Monday, December 30, 2013

Historical Inaccuracies In "Saving Mr. Banks"

Saving Mr. Banks is the newest film from Walt Disney Studios and tells the true-life story of Uncle Walt's attempts to convince author P.L. Travers to sell him the movie rights to Mary Poppins.

Audiences and critics alike are praising the film, despite it playing fast and very loose with the facts. In real life Disney and Travers' relationship was contentious at best. Disney's attempts to secure the rights from her bordered on harassment and Travers fought him for script approval every step of the way. She wasn't even invited to the premiere, but attended anyway and was so horrified by the finished product that she burst into tears. 

But this is a Disney film after all, so you'll see none of that on the screen. Instead you get a revisionist version of what happened, full of warm and fuzzy white-washed "facts." 

As a public service to my loyal Bob Canada's BlogWorld readers, I've compiled a list of just a few of the Historical Inaccuracies In Saving Mr. Banks:

• Walt Disney and P.L. Travers never fought to the death in gladiatorial combat.

• In the climax of Mary Poppins, the magical nanny did not lead an attack on the Death Star.

• Disney never placed the severed head of Travers' beloved thoroughbred race horse in her bed to convince her to sell him the movie rights.

• Neither Walt Disney nor P.L. Travers had the ability to fold themselves into sports cars and engage in a high speed chase.

• In Mary Poppins, Bert the Chimney Sweep never battled the Balrog as they hurtled into the bottomless depths of Khazad Dum.

• Walt Disney never referred to P.L. Travers as a "smug, brittle Aussie lesbo."

• Mary Poppins never sang "A Spoonful Of Sugar" in the nude while riding a wrecking ball.

• In real life P.L. Travers never became so incensed with the changes Disney made to her book that she decapitated him with a ritual blade, drew glyphs on her face with his blood and raised his severed head in the air while ululating wildly.

• Walt Disney never forcibly held P.L. Travers captive inside the "It's A Small World" attraction for twenty seven straight days to break her spirit and force her to sell him the rights.

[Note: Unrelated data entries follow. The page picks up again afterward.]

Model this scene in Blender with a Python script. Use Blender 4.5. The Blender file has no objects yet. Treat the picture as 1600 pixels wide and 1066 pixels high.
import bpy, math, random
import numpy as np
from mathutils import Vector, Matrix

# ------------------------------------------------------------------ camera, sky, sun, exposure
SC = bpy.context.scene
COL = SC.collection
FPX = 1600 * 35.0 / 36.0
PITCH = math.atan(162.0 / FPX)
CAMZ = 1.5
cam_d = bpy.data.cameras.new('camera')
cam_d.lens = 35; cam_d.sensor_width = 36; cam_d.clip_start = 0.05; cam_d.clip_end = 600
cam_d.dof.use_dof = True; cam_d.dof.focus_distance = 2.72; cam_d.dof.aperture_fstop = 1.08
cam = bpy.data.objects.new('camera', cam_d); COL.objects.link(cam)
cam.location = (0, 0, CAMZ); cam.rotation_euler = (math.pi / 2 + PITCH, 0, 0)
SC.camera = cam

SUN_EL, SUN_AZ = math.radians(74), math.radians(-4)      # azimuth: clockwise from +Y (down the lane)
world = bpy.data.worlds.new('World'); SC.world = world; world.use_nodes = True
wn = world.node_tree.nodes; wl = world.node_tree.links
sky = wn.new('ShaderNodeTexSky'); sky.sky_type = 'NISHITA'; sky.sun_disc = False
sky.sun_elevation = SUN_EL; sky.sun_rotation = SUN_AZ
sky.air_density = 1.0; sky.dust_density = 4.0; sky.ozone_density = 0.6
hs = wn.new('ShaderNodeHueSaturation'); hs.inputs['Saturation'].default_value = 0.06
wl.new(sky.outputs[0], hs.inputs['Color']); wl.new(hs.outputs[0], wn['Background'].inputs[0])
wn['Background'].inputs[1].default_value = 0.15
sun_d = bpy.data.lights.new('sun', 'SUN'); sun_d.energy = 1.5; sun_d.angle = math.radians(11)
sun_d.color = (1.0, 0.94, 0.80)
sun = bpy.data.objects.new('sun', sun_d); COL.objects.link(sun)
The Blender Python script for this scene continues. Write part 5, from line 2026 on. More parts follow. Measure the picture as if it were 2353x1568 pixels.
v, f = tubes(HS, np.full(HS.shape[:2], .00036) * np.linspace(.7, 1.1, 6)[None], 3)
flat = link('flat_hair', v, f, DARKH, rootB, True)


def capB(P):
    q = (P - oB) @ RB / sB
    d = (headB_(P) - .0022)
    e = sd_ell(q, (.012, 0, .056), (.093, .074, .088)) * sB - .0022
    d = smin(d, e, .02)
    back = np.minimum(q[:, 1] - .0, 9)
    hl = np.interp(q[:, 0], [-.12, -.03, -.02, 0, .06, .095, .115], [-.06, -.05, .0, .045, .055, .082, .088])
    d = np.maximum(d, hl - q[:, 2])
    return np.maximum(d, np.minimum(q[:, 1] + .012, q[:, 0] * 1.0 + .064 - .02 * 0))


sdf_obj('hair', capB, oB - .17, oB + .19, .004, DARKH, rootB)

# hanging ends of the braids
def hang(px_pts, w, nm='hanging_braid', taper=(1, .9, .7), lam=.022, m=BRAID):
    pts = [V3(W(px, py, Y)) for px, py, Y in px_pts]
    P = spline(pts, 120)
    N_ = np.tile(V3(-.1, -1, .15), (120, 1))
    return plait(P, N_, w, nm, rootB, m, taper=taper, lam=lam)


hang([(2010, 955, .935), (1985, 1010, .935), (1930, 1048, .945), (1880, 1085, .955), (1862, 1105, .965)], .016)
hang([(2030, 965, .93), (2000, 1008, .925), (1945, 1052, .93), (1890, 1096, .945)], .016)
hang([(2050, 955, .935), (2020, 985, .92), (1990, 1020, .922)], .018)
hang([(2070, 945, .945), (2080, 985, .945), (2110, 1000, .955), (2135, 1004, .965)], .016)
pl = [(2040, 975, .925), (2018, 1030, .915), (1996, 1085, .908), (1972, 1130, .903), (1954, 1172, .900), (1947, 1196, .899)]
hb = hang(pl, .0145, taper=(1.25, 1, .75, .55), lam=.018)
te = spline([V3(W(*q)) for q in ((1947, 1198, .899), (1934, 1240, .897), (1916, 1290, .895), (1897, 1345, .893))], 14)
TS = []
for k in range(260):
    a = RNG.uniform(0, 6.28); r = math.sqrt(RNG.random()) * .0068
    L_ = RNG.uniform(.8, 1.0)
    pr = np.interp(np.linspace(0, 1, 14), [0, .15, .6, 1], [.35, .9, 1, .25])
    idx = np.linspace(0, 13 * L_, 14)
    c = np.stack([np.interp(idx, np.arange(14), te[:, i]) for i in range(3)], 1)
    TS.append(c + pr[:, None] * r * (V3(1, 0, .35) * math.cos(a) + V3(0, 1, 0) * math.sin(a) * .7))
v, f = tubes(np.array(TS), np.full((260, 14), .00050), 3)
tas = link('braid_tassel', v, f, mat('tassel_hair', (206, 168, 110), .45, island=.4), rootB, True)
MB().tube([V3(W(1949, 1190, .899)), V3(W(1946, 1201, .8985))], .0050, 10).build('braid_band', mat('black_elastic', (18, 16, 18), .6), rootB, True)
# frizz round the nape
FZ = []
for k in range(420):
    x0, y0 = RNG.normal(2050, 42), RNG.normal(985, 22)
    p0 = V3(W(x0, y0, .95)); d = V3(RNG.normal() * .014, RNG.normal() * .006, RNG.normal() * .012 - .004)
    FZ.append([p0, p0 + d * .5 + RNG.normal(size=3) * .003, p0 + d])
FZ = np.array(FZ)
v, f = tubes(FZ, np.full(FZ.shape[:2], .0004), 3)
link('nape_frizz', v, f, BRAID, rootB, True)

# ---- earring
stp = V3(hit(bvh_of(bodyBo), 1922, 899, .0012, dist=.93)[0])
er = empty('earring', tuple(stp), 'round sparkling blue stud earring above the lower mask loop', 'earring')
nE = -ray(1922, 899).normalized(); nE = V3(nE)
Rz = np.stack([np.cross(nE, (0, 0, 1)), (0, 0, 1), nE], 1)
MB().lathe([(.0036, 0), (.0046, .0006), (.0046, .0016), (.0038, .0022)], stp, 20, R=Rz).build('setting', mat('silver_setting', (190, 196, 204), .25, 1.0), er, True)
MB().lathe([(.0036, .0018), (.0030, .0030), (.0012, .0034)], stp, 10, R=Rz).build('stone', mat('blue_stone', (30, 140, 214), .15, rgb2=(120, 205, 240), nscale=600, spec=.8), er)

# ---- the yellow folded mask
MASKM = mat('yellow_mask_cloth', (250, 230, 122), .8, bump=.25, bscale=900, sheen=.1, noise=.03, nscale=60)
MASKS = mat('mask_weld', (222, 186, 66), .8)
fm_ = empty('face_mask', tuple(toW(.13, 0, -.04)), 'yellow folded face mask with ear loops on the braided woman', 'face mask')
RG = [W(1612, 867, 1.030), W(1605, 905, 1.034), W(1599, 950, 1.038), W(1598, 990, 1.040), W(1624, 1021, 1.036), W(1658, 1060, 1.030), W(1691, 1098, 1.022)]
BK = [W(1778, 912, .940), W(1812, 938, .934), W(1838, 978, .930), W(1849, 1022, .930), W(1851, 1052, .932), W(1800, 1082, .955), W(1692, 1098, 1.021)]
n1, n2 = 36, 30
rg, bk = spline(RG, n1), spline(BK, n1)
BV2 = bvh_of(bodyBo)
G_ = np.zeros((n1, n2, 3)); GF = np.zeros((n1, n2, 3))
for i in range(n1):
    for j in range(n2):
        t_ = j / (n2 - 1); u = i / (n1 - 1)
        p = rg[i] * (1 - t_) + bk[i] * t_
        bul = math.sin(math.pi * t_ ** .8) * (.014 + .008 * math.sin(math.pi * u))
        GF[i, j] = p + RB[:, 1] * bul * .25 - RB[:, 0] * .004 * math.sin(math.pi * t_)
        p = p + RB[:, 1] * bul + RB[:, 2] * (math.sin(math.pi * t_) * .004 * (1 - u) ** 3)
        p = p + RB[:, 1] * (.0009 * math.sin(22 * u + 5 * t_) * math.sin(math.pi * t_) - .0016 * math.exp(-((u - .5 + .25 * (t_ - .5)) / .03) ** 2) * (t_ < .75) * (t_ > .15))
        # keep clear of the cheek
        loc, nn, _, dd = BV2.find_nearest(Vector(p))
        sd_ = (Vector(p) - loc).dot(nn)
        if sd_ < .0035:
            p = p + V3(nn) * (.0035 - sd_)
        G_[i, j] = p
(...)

• In the Disney film, Mary Poppins never savagely snapped Bert's neck to prevent him from killing an innocent family with his heat ray vision.

• Disney never utilized his "Hall Of Presidents" technology to send a murderous cyborg into the past to kill Travers' estranged father, thus preventing her birth.

• Travers never sat down with a drink in her hand while provocatively arching one leg, with Disney visible below her shapely gam as he muttered, "Mrs. Travers, you're trying to seduce me."

• When Mary Poppins and the Banks children visit Uncle Albert, they did not inject bath salts to gain the ability to float up to the ceiling.

• Travers did not conceive of the idea for Mary Poppins after touching a smooth, featureless black obelisk that suddenly appeared before her tribe of primitive of cave dwellers.

• Disney never had plans to turn the story into a horror film titled The Poppining.